-- BEGIN DATASET EXTRACT --
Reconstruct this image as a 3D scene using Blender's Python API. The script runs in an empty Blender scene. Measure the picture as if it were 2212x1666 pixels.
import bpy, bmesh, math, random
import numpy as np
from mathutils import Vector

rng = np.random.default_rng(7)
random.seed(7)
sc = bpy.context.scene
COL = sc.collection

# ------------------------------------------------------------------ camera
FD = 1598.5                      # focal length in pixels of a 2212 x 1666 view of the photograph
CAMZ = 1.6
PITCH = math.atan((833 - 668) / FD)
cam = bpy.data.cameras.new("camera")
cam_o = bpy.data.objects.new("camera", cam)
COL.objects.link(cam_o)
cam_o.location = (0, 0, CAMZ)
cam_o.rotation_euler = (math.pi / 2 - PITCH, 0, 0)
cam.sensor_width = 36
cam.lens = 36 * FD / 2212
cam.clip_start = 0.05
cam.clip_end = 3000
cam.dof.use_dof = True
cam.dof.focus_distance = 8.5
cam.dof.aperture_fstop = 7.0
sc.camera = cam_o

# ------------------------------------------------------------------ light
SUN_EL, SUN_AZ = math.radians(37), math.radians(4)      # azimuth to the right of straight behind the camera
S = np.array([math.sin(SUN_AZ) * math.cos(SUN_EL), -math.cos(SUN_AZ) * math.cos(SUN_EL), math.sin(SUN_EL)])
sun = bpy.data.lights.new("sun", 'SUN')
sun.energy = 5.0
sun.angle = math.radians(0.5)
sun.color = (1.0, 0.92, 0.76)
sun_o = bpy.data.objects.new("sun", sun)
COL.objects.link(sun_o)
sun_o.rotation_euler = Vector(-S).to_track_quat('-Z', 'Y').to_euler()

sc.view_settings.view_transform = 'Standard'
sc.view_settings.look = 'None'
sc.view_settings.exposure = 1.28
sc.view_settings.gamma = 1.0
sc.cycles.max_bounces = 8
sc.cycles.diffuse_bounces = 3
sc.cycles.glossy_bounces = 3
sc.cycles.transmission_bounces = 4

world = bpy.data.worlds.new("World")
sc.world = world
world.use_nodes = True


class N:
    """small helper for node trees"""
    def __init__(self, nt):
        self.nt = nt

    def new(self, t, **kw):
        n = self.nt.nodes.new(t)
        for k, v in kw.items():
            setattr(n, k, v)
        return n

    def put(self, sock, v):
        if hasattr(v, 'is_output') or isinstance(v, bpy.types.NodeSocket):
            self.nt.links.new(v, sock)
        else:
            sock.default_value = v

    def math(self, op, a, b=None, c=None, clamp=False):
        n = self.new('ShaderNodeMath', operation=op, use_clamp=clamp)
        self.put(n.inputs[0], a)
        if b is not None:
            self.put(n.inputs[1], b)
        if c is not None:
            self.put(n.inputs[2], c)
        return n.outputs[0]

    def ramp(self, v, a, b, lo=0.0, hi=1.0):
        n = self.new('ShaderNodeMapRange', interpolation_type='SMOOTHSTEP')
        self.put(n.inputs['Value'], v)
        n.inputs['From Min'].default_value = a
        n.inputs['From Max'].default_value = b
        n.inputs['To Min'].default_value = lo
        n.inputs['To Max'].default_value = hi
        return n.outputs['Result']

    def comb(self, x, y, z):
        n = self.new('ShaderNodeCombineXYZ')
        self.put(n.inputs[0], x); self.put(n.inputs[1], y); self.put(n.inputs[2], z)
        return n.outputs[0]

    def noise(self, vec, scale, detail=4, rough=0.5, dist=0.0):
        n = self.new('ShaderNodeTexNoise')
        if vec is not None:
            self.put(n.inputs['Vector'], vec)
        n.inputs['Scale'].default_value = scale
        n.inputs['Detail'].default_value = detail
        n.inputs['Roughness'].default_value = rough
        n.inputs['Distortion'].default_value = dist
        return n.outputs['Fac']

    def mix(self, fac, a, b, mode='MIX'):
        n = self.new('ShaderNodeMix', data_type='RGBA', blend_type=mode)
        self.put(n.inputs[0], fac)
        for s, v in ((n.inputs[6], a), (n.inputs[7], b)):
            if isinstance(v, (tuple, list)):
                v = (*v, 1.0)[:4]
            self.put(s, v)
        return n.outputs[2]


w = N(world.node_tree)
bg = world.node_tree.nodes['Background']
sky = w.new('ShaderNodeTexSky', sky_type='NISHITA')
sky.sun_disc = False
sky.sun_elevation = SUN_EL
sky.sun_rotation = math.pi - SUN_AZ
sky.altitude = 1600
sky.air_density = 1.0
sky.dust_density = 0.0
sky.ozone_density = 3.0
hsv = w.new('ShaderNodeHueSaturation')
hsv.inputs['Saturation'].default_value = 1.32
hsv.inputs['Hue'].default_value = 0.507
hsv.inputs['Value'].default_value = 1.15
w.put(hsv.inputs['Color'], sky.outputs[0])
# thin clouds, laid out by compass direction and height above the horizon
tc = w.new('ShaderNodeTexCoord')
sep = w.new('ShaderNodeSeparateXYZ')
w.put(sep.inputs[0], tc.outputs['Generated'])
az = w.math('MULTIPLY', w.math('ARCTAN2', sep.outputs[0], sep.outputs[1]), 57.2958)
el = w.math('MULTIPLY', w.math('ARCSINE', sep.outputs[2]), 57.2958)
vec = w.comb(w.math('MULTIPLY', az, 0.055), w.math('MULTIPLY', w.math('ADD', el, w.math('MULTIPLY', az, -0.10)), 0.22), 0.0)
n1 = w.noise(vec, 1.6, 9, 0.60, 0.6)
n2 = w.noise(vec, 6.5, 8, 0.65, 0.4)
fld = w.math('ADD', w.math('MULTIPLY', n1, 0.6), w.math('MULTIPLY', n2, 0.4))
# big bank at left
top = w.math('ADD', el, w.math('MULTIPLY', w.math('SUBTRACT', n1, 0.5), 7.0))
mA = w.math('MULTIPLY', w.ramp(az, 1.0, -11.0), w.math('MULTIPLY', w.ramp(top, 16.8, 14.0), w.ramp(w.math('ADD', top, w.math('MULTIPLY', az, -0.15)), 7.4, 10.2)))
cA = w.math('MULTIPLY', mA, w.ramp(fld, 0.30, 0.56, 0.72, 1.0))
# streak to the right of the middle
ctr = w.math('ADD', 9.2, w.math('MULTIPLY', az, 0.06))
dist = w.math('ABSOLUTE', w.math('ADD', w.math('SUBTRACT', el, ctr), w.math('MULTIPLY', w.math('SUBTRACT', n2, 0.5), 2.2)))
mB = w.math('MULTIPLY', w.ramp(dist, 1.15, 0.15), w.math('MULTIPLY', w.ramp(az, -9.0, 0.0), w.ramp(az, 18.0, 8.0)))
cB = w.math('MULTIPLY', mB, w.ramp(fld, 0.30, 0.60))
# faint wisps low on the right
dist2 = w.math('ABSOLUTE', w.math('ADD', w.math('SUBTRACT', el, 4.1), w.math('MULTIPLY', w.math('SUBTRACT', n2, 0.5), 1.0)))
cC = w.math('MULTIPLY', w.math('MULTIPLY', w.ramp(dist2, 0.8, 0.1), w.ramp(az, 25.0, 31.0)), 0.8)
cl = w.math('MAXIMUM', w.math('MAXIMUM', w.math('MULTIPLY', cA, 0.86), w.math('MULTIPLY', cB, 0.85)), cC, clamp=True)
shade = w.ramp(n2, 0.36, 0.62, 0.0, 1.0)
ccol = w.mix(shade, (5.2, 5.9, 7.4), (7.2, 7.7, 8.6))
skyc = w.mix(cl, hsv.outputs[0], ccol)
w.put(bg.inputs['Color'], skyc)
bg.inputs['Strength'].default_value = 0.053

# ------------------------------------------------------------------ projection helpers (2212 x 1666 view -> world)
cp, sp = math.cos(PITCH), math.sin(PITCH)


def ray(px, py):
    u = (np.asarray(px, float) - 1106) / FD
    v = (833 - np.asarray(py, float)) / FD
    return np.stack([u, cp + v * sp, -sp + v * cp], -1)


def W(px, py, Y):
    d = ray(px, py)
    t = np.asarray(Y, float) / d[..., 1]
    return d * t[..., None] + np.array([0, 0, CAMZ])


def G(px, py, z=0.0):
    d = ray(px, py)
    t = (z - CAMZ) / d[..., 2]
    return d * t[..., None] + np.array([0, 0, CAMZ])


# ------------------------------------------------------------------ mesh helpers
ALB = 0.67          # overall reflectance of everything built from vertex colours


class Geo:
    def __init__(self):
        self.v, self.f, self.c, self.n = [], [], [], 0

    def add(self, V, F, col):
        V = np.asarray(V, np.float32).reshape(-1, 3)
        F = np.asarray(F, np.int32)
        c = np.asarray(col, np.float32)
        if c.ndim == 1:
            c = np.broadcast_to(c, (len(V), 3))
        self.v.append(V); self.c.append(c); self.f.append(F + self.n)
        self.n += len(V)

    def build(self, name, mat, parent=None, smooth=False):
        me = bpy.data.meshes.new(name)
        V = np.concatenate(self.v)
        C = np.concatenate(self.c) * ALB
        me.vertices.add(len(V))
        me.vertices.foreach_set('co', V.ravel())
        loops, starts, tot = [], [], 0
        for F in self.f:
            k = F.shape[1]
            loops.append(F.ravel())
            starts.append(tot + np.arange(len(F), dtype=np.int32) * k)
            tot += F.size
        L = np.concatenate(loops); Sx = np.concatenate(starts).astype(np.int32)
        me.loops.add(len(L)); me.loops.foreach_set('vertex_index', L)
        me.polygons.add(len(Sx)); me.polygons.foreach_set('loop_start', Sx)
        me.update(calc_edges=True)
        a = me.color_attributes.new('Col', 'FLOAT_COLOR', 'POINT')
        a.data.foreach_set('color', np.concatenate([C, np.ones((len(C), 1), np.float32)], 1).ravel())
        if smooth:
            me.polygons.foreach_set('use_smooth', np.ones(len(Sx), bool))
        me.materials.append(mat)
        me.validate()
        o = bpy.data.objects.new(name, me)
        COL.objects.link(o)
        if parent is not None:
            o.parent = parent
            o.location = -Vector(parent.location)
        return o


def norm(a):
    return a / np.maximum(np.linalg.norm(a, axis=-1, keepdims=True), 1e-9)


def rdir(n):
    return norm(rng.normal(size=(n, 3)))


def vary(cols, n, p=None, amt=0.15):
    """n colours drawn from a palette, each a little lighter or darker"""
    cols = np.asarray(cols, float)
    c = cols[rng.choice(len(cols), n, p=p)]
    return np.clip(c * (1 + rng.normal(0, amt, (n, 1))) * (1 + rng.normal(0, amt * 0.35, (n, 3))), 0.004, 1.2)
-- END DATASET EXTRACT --
§ **BRIEF**
Using the listing above, pull out all lines that hold the word "pixels".

§ **THE RESULT**
Reconstruct this image as a 3D scene using Blender's Python API. The script runs in an empty Blender scene. Measure the picture as if it were 2212x1666 pixels.
FD = 1598.5                      # focal length in pixels of a 2212 x 1666 view of the photograph